Conformational Dynamics and Energetics of Carbon Nanohoops and their Ring-In-Ring Complexes

Carbon nanohoops are promising precursors for the bottom-up synthesis of carbon nanotubes, whose structural dynamics are not well understood despite their desirable materials properties. Here, we investigate the conformational landscape and energetics of cycloparaphenylenes (CPPs) and similar derivatives, including a methylene-bridged CPP and a carbon nanobelt. These nanohoops can form host-guest complexes with other rings, and understanding the dynamics of such assemblies is crucial for predicting their properties and identifying their potential applications.
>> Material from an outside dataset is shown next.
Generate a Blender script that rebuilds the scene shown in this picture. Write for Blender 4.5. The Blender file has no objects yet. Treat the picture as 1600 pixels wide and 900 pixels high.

We used a combination of ion mobility mass spectrometry, tandem mass spectrometry, density-functional theory calculations and collision cross section simulations to characterise the single nanohoops and their ring-in-ring complexes, following their energetics and the conformational landscape of their disassembly from intact complexes to fragment ions. Our results show both rings and ring-in-ring complexes possess structural rigidity and reveal interesting trends in size, packing density, stability, and structure between [6]CPP, the methylene-bridged CPP and the carbon nanobelt as guests in ring-in-ring complexes, showing how mass spectrometry data can help to unravel the rules that govern the formation of such assemblies.